/---
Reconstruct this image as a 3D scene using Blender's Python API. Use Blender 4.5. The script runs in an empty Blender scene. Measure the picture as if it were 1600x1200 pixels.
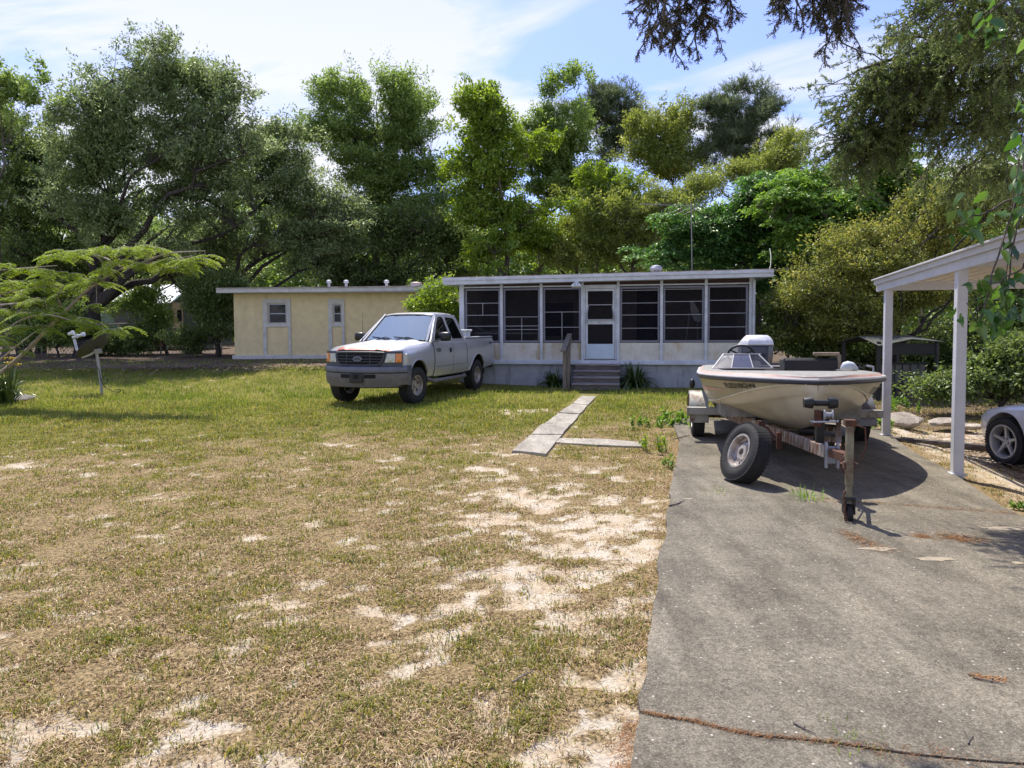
import bpy, bmesh, math, random
import numpy as np
from mathutils import Vector, Matrix
from mathutils.geometry import tessellate_polygon
R = math.radians
S = bpy.context.scene
C = S.collection
random.seed(7); RNG = np.random.default_rng(7)
# ---------------------------------------------------------------- camera
CAMH = 1.6; FPX = 1100.0; CV = 562.0; PITCH = math.atan((CV-512.0)/FPX); ROLL = R(0.3)
cd = bpy.data.cameras.new('camera'); cam = bpy.data.objects.new('camera', cd); C.objects.link(cam)
cd.sensor_width = 36; cd.lens = FPX/1600*36; cd.shift_y = (CV-600)/1600.0
cd.clip_start = 0.05; cd.clip_end = 2000
cam.location = (0, 0, CAMH)
CR = Matrix.Rotation(R(90)-PITCH, 3, 'X') @ Matrix.Rotation(-ROLL, 3, 'Z')
cam.rotation_euler = CR.to_euler()
S.camera = cam
def ray(u, v):
    return CR @ Vector(((u-800)/FPX, (CV-v)/FPX, -1.0))
def P(u, v, Y):          # measured photo point at a depth Y -> world point
    d = ray(u, v); t = Y/d.y
    return Vector((d.x*t, Y, CAMH+d.z*t))
def G(u, v, z=0.0):      # measured photo point on the level z -> world point
    d = ray(u, v); t = (z-CAMH)/d.z
    return Vector((d.x*t, d.y*t, z))
# ---------------------------------------------------------------- sun and sky
SUNV = Vector((-0.16, 0.56, 1.0)).normalized()       # towards the sun
sl = bpy.data.lights.new('sun', 'SUN'); sl.energy = 4.6; sl.angle = R(0.55); sl.color = (1.0, 0.94, 0.81)
so = bpy.data.objects.new('sun', sl); C.objects.link(so); so.location = (0, 0, 30)
so.rotation_euler = (-SUNV).to_track_quat('-Z', 'Y').to_euler()
W = bpy.data.worlds.new('World'); S.world = W; W.use_nodes = True
nt = W.node_tree; nt.nodes.clear()
def N(nt, t, **k):
    n = nt.nodes.new(t)
    for a, b in k.items():
        if a.startswith('_'): setattr(n, a[1:], b)
        else: n.inputs[a.replace('__', ' ')].default_value = b
    return n
wo = nt.nodes.new('ShaderNodeOutputWorld'); bg = nt.nodes.new('ShaderNodeBackground')
sk = nt.nodes.new('ShaderNodeTexSky'); sk.sky_type = 'NISHITA'; sk.sun_disc = False
sk.sun_elevation = math.asin(SUNV.z); sk.sun_rotation = math.atan2(SUNV.x, SUNV.y)
sk.altitude = 10; sk.air_density = 1.0; sk.dust_density = 1.2; sk.ozone_density = 1.4
tc = nt.nodes.new('ShaderNodeTexCoord'); sp = nt.nodes.new('ShaderNodeSeparateXYZ')
nt.links.new(tc.outputs['Generated'], sp.inputs[0])
def wmath(op, a, b=None):
    m = nt.nodes.new('ShaderNodeMath'); m.operation = op
    for i, x in enumerate((a, b)):
        if x is None: continue
        if isinstance(x, (int, float)): m.inputs[i].default_value = x
        else: nt.links.new(x, m.inputs[i])
    return m.outputs[0]
zz = wmath('MAXIMUM', wmath('ADD', sp.outputs[2], 0.22), 0.06)
cb = nt.nodes.new('ShaderNodeCombineXYZ')
nt.links.new(wmath('DIVIDE', sp.outputs[0], zz), cb.inputs[0]); nt.links.new(wmath('DIVIDE', sp.outputs[1], zz), cb.inputs[1])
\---
### Exercise requirements
Set the pictures aside and transcribe the data above exactly.

### Result of this task
Reconstruct this image as a 3D scene using Blender's Python API. Use Blender 4.5. The script runs in an empty Blender scene. Measure the picture as if it were 1600x1200 pixels.
import bpy, bmesh, math, random
import numpy as np
from mathutils import Vector, Matrix
from mathutils.geometry import tessellate_polygon
R = math.radians
S = bpy.context.scene
C = S.collection
random.seed(7); RNG = np.random.default_rng(7)
# ---------------------------------------------------------------- camera
CAMH = 1.6; FPX = 1100.0; CV = 562.0; PITCH = math.atan((CV-512.0)/FPX); ROLL = R(0.3)
cd = bpy.data.cameras.new('camera'); cam = bpy.data.objects.new('camera', cd); C.objects.link(cam)
cd.sensor_width = 36; cd.lens = FPX/1600*36; cd.shift_y = (CV-600)/1600.0
cd.clip_start = 0.05; cd.clip_end = 2000
cam.location = (0, 0, CAMH)
CR = Matrix.Rotation(R(90)-PITCH, 3, 'X') @ Matrix.Rotation(-ROLL, 3, 'Z')
cam.rotation_euler = CR.to_euler()
S.camera = cam
def ray(u, v):
    return CR @ Vector(((u-800)/FPX, (CV-v)/FPX, -1.0))
def P(u, v, Y):          # measured photo point at a depth Y -> world point
    d = ray(u, v); t = Y/d.y
    return Vector((d.x*t, Y, CAMH+d.z*t))
def G(u, v, z=0.0):      # measured photo point on the level z -> world point
    d = ray(u, v); t = (z-CAMH)/d.z
    return Vector((d.x*t, d.y*t, z))
# ---------------------------------------------------------------- sun and sky
SUNV = Vector((-0.16, 0.56, 1.0)).normalized()       # towards the sun
sl = bpy.data.lights.new('sun', 'SUN'); sl.energy = 4.6; sl.angle = R(0.55); sl.color = (1.0, 0.94, 0.81)
so = bpy.data.objects.new('sun', sl); C.objects.link(so); so.location = (0, 0, 30)
so.rotation_euler = (-SUNV).to_track_quat('-Z', 'Y').to_euler()
W = bpy.data.worlds.new('World'); S.world = W; W.use_nodes = True
nt = W.node_tree; nt.nodes.clear()
def N(nt, t, **k):
    n = nt.nodes.new(t)
    for a, b in k.items():
        if a.startswith('_'): setattr(n, a[1:], b)
        else: n.inputs[a.replace('__', ' ')].default_value = b
    return n
wo = nt.nodes.new('ShaderNodeOutputWorld'); bg = nt.nodes.new('ShaderNodeBackground')
sk = nt.nodes.new('ShaderNodeTexSky'); sk.sky_type = 'NISHITA'; sk.sun_disc = False
sk.sun_elevation = math.asin(SUNV.z); sk.sun_rotation = math.atan2(SUNV.x, SUNV.y)
sk.altitude = 10; sk.air_density = 1.0; sk.dust_density = 1.2; sk.ozone_density = 1.4
tc = nt.nodes.new('ShaderNodeTexCoord'); sp = nt.nodes.new('ShaderNodeSeparateXYZ')
nt.links.new(tc.outputs['Generated'], sp.inputs[0])
def wmath(op, a, b=None):
    m = nt.nodes.new('ShaderNodeMath'); m.operation = op
    for i, x in enumerate((a, b)):
        if x is None: continue
        if isinstance(x, (int, float)): m.inputs[i].default_value = x
        else: nt.links.new(x, m.inputs[i])
    return m.outputs[0]
zz = wmath('MAXIMUM', wmath('ADD', sp.outputs[2], 0.22), 0.06)
cb = nt.nodes.new('ShaderNodeCombineXYZ')
nt.links.new(wmath('DIVIDE', sp.outputs[0], zz), cb.inputs[0]); nt.links.new(wmath('DIVIDE', sp.outputs[1], zz), cb.inputs[1])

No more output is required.